## Goal:
Pick out all lines in the listing holding the string "pixels" and copy them.

## Dataset excerpt:
=======

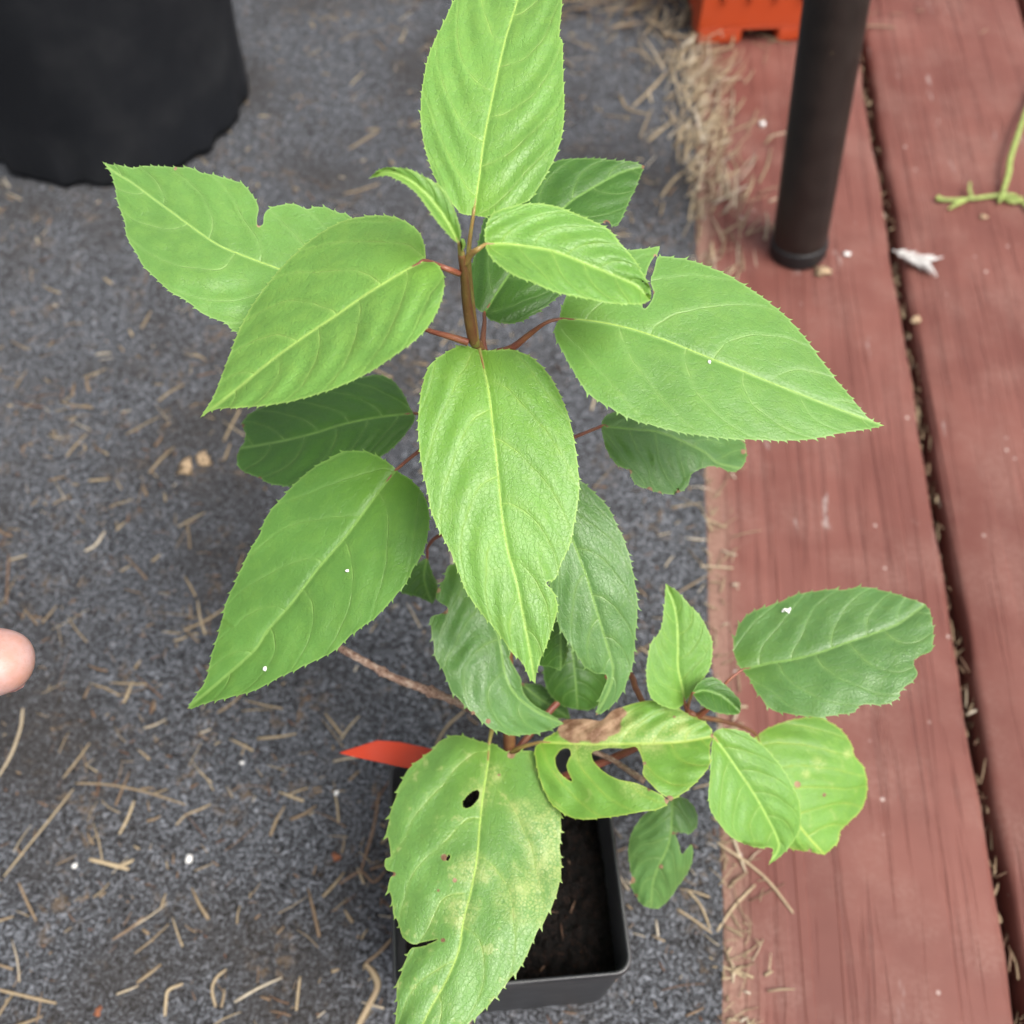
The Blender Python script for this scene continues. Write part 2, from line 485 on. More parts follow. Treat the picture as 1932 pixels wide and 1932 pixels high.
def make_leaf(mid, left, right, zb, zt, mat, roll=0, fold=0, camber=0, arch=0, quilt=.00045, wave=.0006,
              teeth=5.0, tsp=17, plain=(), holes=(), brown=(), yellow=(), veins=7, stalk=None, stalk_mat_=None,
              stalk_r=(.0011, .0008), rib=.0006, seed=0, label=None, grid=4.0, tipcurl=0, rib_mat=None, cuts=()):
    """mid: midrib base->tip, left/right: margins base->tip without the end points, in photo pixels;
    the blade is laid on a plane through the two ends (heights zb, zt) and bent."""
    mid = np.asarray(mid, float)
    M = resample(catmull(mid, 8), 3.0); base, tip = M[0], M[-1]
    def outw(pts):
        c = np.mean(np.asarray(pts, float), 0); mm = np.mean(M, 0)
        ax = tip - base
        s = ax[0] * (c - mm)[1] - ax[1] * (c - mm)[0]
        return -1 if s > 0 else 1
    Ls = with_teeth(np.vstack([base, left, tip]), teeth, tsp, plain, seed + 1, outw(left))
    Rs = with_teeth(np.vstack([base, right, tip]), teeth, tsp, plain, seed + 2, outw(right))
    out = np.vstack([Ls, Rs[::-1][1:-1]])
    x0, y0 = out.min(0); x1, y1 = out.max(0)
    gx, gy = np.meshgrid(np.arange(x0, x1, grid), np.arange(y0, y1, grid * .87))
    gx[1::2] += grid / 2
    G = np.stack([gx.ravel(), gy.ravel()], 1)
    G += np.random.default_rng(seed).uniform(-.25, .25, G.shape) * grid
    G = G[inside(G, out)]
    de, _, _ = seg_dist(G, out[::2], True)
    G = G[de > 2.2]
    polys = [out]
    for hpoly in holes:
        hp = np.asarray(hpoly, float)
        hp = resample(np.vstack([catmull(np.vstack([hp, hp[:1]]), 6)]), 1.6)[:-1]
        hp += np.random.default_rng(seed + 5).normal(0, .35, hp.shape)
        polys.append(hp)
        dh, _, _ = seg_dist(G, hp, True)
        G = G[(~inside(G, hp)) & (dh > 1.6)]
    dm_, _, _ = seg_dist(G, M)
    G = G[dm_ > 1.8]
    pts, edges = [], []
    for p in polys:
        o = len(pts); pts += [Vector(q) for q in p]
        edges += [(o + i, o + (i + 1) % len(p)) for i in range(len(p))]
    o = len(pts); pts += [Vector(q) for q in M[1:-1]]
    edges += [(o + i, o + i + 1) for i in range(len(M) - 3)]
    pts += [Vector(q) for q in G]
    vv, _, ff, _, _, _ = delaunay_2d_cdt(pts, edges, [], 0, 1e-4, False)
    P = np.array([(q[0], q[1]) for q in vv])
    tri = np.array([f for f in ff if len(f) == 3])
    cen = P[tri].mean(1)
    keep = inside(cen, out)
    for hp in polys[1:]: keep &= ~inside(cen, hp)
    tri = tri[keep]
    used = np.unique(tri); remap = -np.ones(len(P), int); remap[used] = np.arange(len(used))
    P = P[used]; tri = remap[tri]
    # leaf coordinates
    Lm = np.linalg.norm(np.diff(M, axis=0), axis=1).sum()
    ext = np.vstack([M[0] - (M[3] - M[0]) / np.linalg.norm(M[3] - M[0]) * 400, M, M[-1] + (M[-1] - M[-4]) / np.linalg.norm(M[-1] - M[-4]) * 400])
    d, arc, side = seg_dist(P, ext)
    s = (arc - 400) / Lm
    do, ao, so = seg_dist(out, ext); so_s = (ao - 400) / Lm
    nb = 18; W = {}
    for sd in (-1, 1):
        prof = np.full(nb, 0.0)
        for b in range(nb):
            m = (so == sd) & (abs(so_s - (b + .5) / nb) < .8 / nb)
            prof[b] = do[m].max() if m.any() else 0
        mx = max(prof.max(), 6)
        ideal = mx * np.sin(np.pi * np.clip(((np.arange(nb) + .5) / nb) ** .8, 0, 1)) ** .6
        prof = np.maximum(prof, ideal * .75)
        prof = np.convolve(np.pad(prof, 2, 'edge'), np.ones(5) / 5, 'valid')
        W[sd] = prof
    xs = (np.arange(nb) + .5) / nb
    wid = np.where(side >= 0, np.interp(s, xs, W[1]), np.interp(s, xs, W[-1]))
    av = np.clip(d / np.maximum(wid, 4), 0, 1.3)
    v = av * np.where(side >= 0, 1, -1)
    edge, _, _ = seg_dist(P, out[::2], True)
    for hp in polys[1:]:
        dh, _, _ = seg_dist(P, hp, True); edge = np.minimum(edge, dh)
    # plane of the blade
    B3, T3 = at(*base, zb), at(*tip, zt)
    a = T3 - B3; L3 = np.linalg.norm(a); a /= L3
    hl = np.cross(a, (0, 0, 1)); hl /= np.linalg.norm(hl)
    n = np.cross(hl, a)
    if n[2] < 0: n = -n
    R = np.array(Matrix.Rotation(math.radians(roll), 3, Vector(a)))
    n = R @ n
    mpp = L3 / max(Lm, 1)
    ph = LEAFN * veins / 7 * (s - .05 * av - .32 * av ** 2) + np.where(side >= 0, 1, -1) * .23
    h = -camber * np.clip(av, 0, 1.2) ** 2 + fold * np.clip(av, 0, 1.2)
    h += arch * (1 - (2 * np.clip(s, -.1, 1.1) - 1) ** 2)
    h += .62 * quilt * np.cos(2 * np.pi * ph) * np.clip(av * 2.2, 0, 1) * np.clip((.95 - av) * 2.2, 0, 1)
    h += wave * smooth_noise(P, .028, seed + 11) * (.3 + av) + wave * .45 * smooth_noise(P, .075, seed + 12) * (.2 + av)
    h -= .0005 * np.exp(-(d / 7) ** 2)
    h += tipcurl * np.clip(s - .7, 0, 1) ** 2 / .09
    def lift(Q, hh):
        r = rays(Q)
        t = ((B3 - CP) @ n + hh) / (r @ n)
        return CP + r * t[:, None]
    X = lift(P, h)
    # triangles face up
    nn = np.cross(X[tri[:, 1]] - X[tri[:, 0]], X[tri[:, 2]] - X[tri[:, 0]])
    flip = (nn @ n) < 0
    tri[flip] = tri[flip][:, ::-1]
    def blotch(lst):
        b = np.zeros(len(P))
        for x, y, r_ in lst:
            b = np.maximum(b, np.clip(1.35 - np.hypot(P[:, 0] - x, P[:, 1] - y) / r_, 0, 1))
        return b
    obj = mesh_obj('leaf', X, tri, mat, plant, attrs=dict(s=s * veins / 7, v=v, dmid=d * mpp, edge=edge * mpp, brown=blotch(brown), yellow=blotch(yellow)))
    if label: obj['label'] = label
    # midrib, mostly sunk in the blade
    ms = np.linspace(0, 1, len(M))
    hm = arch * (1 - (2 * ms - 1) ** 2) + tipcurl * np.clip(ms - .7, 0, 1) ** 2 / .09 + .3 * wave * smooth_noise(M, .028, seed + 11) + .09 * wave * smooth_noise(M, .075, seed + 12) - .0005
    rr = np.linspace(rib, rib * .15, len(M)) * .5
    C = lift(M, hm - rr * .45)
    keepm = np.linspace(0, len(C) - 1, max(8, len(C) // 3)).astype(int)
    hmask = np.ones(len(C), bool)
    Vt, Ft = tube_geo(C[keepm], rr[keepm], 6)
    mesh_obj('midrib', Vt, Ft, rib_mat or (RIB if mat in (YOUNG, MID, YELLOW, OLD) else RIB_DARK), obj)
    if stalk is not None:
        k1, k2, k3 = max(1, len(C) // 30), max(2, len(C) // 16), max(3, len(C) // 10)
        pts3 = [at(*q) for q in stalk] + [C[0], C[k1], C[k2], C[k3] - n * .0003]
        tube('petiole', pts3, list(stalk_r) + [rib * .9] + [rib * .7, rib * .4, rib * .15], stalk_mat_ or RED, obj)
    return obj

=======

## Exercise answer:
The Blender Python script for this scene continues. Write part 2, from line 485 on. More parts follow. Treat the picture as 1932 pixels wide and 1932 pixels high.
    """mid: midrib base->tip, left/right: margins base->tip without the end points, in photo pixels;